404 Media found that MTA’s trip history feature still works even when the user pays with Apple Pay. Apple told 404 Media it does not store or have access to the used card numbers, and does not provide these to merchants, including transit systems. Apple did not respond when asked to clarify how the MTA website feature works when a rider uses Apple Pay.

Per https://www.apple.com/apple-pay/ marketing, "When you make a purchase, Apple Pay uses a device-specific number and unique transaction code. So your card number is never stored on your device or on Apple servers. And when you pay, your card numbers are never shared by Apple with merchants. Your purchases stay private."

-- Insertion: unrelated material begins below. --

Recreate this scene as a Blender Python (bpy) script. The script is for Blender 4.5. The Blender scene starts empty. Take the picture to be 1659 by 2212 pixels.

So something strange is going on for sure...

1 comments

Sorry to repeat the link (posted in my comment below yours) but this very technical & informed explanation from @rswail explains what's going on:

https://news.ycombinator.com/item?id=35698169

TLDR: Omny gets a hash of the Apple Pay card, and later, they can one way hash a card (that you give them) and match it to past purchases/travels. They (OMNY/MTA) presumably do not have access to the original card number that Apple Pay is 'masking'.

But I agree with you that the language on Apple's site makes it seem like it's more anonymous than it really is (as this hash exception makes obvious)

I've yet to read the technical explanation but how is not adding a salt or nonce to the hash a good idea? It doesn't seem very hard to iterate through all possible credit hard numbers and hash them all. I'm sure I'm missing something.